How do you incentivise your staff?

Dan: We’ve given staff a sales target for the lottery, and we print off a sales report each week and make a score table. They really like it and want to be in the top five sellers. We also give them a staff discount. In the past we’ve taken staff out to Plymouth to buy uniform and then out for lunch, and we take them out for a Christmas celebration, too.

Lesley: I always give praise where praise is due. For example, if someone has put together a good display, then I’ll make sure I let them know. We also have staff nights out when the store has done well at awards as it is a team achievement.

Andrew: We hold staff appraisals once a year as well as having nights out, and the business owner arranges a staff barbecue in the summer. This year there was a prize draw at the barbecue and the nine staff who were picked were treated to a 15-minute helicopter ride!

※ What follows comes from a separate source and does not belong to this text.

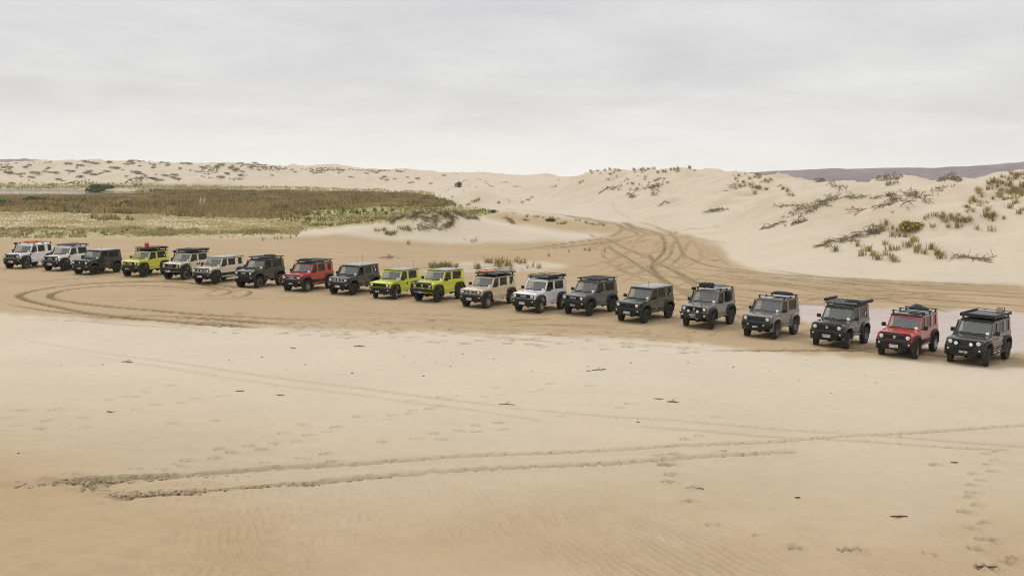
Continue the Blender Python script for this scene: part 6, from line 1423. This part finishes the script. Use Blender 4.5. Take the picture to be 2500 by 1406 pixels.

Binny: We have various financial incentives, and set performance targets for displays and rate of sales. We also have an ‘employee of the month’ nominated by the store manager, and they get gift vouchers and a bottle of wine and chocolates.

What would your advice be to other retailers who aren’t motivating their staff?

Dan: Your staff represent you and your business and if you aren’t treating them properly then where’s the incentive? Staff motivation is an investment. Supermarkets offer greater pay, so for our staff to stay with us tells us we must be doing something right.

Lesley: You can’t expect people to work well if you aren’t pro-active yourself. I don’t ask them to do anything that I wouldn’t do myself.

Andrew: Every retailer knows that the number-one skill is customer service, and motivation is the same - if you aren’t doing it, you’re missing out on sales growth and customer service.

Binny: If they aren’t motivating their staff, then why not? Motivating staff really pays off.